Pocas son las personas que no tuvieron pequeñas alegrías gracias al chocolate. Desde niños lo ansiamos al pasar por las tiendas y lo deglutimos con fruición manchándonos la cara y la ropa. Regalamos chocolates para las fechas significativas, para demostrar el amor que sentimos por alguien, para consolar al despechado. A veces solo por la picardía de permitirnos un capricho. Que arroje la primera piedra aquel que nunca, al ir a comprar cigarrillos, una gaseosa, el diario o alguna otra cuestión, se tentó y se llevó a casa una barrita pensando: “¡al demonio las calorías, me lo merezco!”.
Mucho se ha dicho sobre las propiedades de esta golosina, que es antioxidante, que tiene demasiada azúcar, que mejora la circulación, que no alimenta. Lo cierto es que no es por eso que lo comemos. El chocolate forma parte de esos pequeños placeres cotidianos que damos por sentado aunque, según muestran algunos estudios recientes, podría no ser así para siempre. Antes de meternos de lleno en este asunto repasemos un poco como llegó de bebida ritual milenaria a golosina en nuestra tienda amiga.
Érase una vez en México
Un dato curioso que pocos saben es que el chocolate, mucho antes de ser golosina, fue cerveza. Los primeros rastros que se tienen de su uso se encontraron en recipientes utilizados para la preparación de bebidas datados del 1900 a.C. Para el 1400 a. C. ya hay pruebas de cacao fermentado que sugieren que se habría usado para preparar bebidas alcohólicas. Esta bebida se servía fría y se condimentaba con especias y chile. A diferencia de hoy, las bebidas de chocolate eran amargas y hasta picantes.
Varias etnias de la región guardaban los alimentos hechos con cacaos exclusivamente para la realeza. Los mexicas premiaban a los mejores guerreros permitiéndoles consumir chocolate libremente. Muchos de estos guerreros llevaban polvo de cacao cuando viajaban a la guerra para prepararse sus bebidas, pues ya se conocían las propiedades tonificantes y energizantes de la planta. Los mayas, incluso, celebraban un festival en honor a Ek Chuah, una divinidad exclusiva del ‘chocolha’, palabra con que lo nombraban. Cuenta el mito que el emperador Moctezuma era capaz de beberse hasta 50 tazas diarias de chocolate diluido en agua.

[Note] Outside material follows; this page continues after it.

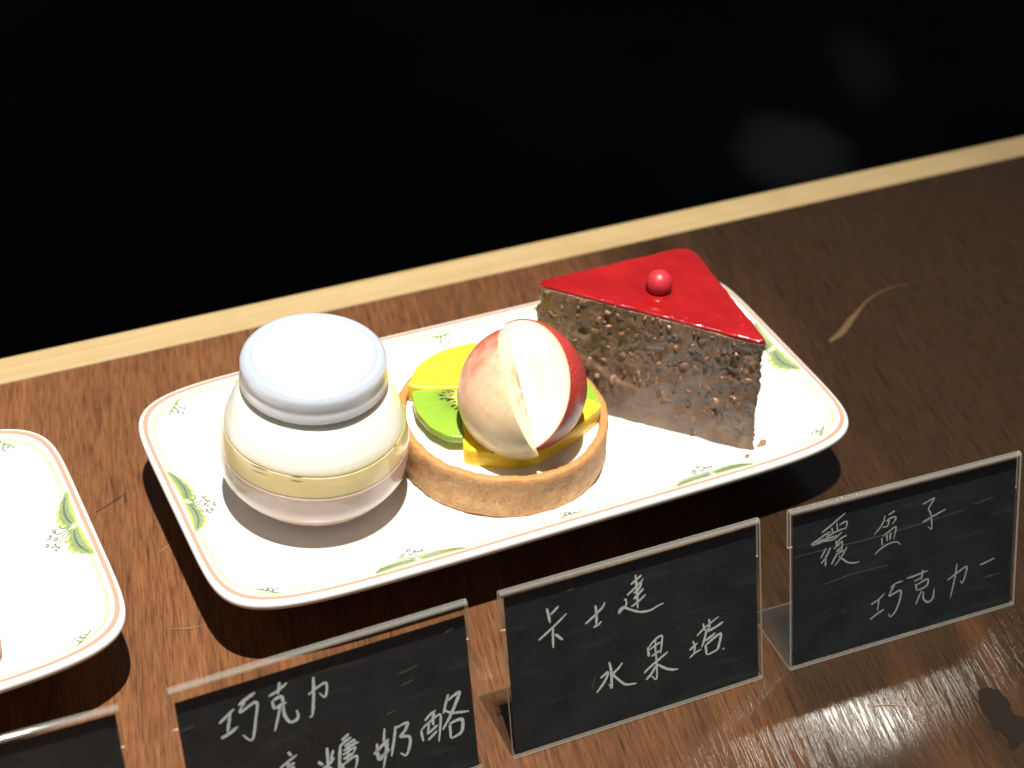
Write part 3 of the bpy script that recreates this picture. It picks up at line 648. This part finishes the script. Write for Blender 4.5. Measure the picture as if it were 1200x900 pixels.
def build_tart():
    tx, ty, rt, rb, zt = TART
    T = empty('fruit_tart', (tx, ty, 0)); tag(T, 'round fruit tart in golden crust with peach wedges, kiwi and mango on cream', 'tart')
    build_crust(T, rt, rb, zt)
    P = [(rt - .0041, zt - .0022), (rt - .007, zt - .0020), (rt - .012, zt - .0012), (rt - .02, zt + .0004), (.01, zt + .002), (0, zt + .002)]
    v, f = lathe(P, 96, lambda a, r, z, j: (r, z + .0006 * noise.noise(Vector((r * 120 * math.cos(a), r * 120 * math.sin(a), 3)))))
    mesh('cream_filling', v, f, CREAM, T)
    zb = zt + .0002
    for poly, z0, z1, seed in ((MANGO_F, zb, zb + .0064, 1), (MANGO_B, zb, zb + .0064, 2)):
        pl = smooth_poly([Vector(p) for p in poly], 80) if seed == 2 else crisp(poly)
        v, f = slab([(p[0], p[1]) for p in pl], z0 - .0022, z1, .0011, wave(.0011, 55, seed), inset_bottom=.0003); o = mesh('mango_slice', v, f, MANGO, T); recalc(o)
    kc = KIWI_LC
    pl = crisp(KIWI_L); v, f = slab([(p[0] - kc[0], p[1] - kc[1]) for p in pl], 0, .0034, .0005, wave(.0005, 60, 5)); k1 = mesh('kiwi_slice', v, f, KIWI, T); k1.location = (kc[0], kc[1], zb + .0018); recalc(k1)
    k1.rotation_euler = (math.radians(-2), math.radians(1), 0)
    pl = crisp(KIWI_R); c2 = (.018, .006); v, f = slab([(p[0] - c2[0], p[1] - c2[1]) for p in pl], 0, .0034, .0005, wave(.0005, 60, 6)); k2 = mesh('kiwi_slice', v, f, KIWI, T); k2.location = (c2[0], c2[1], zb + .0018); recalc(k2)
    # seeds: little ellipsoids half sunk in the top face
    V, F = [], []; rnd = random.Random(5)
    for i in range(44):
        a = rnd.uniform(PI * .72, PI * 1.55); r = rnd.uniform(.0052, .0105); cx, cy = r * math.cos(a), r * math.sin(a); ca, sa = math.cos(a), math.sin(a); b = len(V)
        L, W = .0010, .00045
        for x, y, z in ((L, 0, 0), (0, W, 0), (-L, 0, 0), (0, -W, 0), (0, 0, .00035)): V.append((cx + ca * x - sa * y, cy + sa * x + ca * y, .0035 + z + .0004 * noise.noise(Vector((cx * 60 + 5, cy * 60, 5)))))
        F += [(b, b + 1, b + 4), (b + 1, b + 2, b + 4), (b + 2, b + 3, b + 4), (b + 3, b, b + 4)]
    s = mesh('kiwi_seeds', V, F, SEED, k1); s['kind'] = 'stuff'
    # peach: two wedges of one fruit sharing the fruit's axis, opened towards the viewer
    C = Vector(PEACH[0]); ax = Vector(PEACH[1]).normalized(); e1 = Vector((ax.y, -ax.x, 0)).normalized(); e2 = e1.cross(ax).normalized()
    if e2.z < 0: e2 = -e2
    R = .0260
    def wedge(p0, p1, skinmat, off, label):
        w = bpy.data.objects.new('peach_wedge', None)
        nt, npn = 40, 36
        def pt(t, p, r):   # t: 0 front pole .. pi back pole
            s = math.sin(t); prof = s * (1 + .03 * math.cos(t)) ; y = -math.cos(t) * 1.02
            # slight cheek
            return Vector((r * prof * math.cos(p), r * y, r * prof * math.sin(p)))
        # flesh: whole wedge, slightly inside the skin
        V, F, E = [], [], []
        rows = []
        NR = 10
        r_in = R - .0005
        # flesh faces at p0 and p1: radial grids; outer shell between
        def grid(p, flip):
            base = len(V)
            for i in range(nt + 1):
                t = PI * i / nt; o = pt(t, p, r_in); axp = Vector((0, o.y, 0))
                for k in range(NR + 1):
                    s = k / NR; q = axp.lerp(o, s)
                    und = .0005 * noise.noise(Vector((q.x * 90 + p, q.y * 90, q.z * 90))) * math.sin(PI * s)
                    # pit hollow beside the axis
                    hol = (-.0026 if p1 > 2.5 else -.0008) * math.exp(-((s - .22) / .16) ** 2) * min(1, s / .12) * max(0, 1 - (q.y / .012) ** 2)
                    nrm = Vector((-math.sin(p), 0, math.cos(p))) * (1 if not flip else -1)
                    V.append(q + nrm * (und + hol)); E.append(s * .999 if math.sin(t) > .12 else s)
            for i in range(nt):
                for k in range(NR):
                    a = base + i * (NR + 1) + k; fc = (a, a + 1, a + NR + 2, a + NR + 1)
                    F.append(fc if not flip else fc[::-1])
        grid(p1, False); grid(p0, True)
        base = len(V)
        for i in range(nt + 1):
            for k in range(npn + 1): V.append(pt(PI * i / nt, p0 + (p1 - p0) * k / npn, r_in)); E.append(.999)
        for i in range(nt):
            for k in range(npn): a = base + i * (npn + 1) + k; F.append((a, a + npn + 1, a + npn + 2, a + 1))
        fl_ = mesh('peach_wedge', V, F, FLESH_S if p1 > 2.5 else FLESH, T); at = fl_.data.attributes.new('rimdist', 'FLOAT', 'POINT'); at.data.foreach_set('value', E)
        bpy.data.objects.remove(w)
        m = Matrix((( e1.x, ax.x, e2.x, C.x + off[0]), (e1.y, ax.y, e2.y, C.y + off[1]), (e1.z, ax.z, e2.z, C.z + off[2]), (0, 0, 0, 1)))
        fl_.matrix_basis = m
        V, F = [], []
        for sh in (R, R - .0004):
            b = len(V)
            for i in range(nt + 1):
                for k in range(npn + 1): V.append(pt(PI * i / nt, p0 + (p1 - p0) * k / npn, sh))
            for i in range(nt):
                for k in range(npn):
                    a = b + i * (npn + 1) + k; fc = (a, a + npn + 1, a + npn + 2, a + 1); F.append(fc if sh == R else fc[::-1])
        n1 = (nt + 1) * (npn + 1)
        for i in range(nt):
            for k in (0, npn): a = i * (npn + 1) + k; F.append((a, a + npn + 1, n1 + a + npn + 1, n1 + a))
        sk = mesh('skin', V, F, skinmat, fl_); recalc(sk); autosmooth(sk, 50); recalc(fl_); autosmooth(fl_, 50)
        fl_['label'] = label
    lo = e1 * .0008 - ax * .0026 - e2 * .0014
    wedge(math.radians(121), math.radians(238), SKIN_B, lo, 'left peach wedge with blushing cream skin')
    wedge(math.radians(-48), math.radians(57), SKIN_R, (0, 0, 0), 'right peach wedge with dark red skin')
    # glaze drops on the front mango
    for x, y in ((.0185, -.0235), (.0205, -.0203), (-.003, -.0322), (-.019, -.0290)):
        bm = bmesh.new(); bmesh.ops.create_icosphere(bm, subdivisions=2, radius=.0006); me = bpy.data.meshes.new('syrup_drop'); bm.to_mesh(me); bm.free()
        for p in me.polygons: p.use_smooth = True
        me.materials.append(DROP); o = bpy.data.objects.new('syrup_drop', me); COL.objects.link(o); o.parent = T; o.location = (x, y, zb + .0064); o.scale = (1, 1, .5)
    return T
def crisp(poly, n=70):
    """outline with straight runs between its corners"""
    P = [Vector(p) for p in poly]; out = []; m = len(P); tot = sum((P[i] - P[i - 1]).length for i in range(m))
    for i in range(m):
        a, b = P[i], P[(i + 1) % m]; k = max(2, round(n * (b - a).length / tot))
        for j in range(k): out.append(a.lerp(b, j / k))
    for _ in range(2): out = [(out[i - 1] + out[i] * 2 + out[(i + 1) % len(out)]) / 4 for i in range(len(out))]
    return out
DROP = flat('syrup_drop', (.85, .78, .45), .05, Transmission_Weight=.6)
build_tart()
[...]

En la época de la invasión a América los europeos lo llevaron al viejo continente, donde se popularizó rápidamente. Hernán Cortés llevó muestras a los reyes católicos alegando que “cuando uno lo bebe, puede viajar una jornada entera sin cansarse y sin comer”. La corte española lo acogió y fue ávidamente incorporado por el clero. El recelo también se mostró cuando apareció una acalorada discusión teológica sobre si beber agua con cacao rompía o no el ayuno. También se sospechaba de sus efectos “excitantes”. Hubo, incluso, un obispo en Chiapas que viendo que las damas lo bebían para aligerar los sermones, lo mandó a prohibir so pena de excomunión.
Partiendo de la corte española su difusión fue muy veloz a Inglaterra, Italia y Suiza. Se cree que se mezcló por primera vez con azúcar en América por su proximidad con los cultivos de caña. En Inglaterra se usó por primera vez en pastelería y se le agregó la leche, creándose el chocolate más consumido hasta la actualidad. En suiza, finalmente, se establece la primera fábrica, dando origen a la tradición del chocolate suizo, conocido mundialmente por su alta calidad.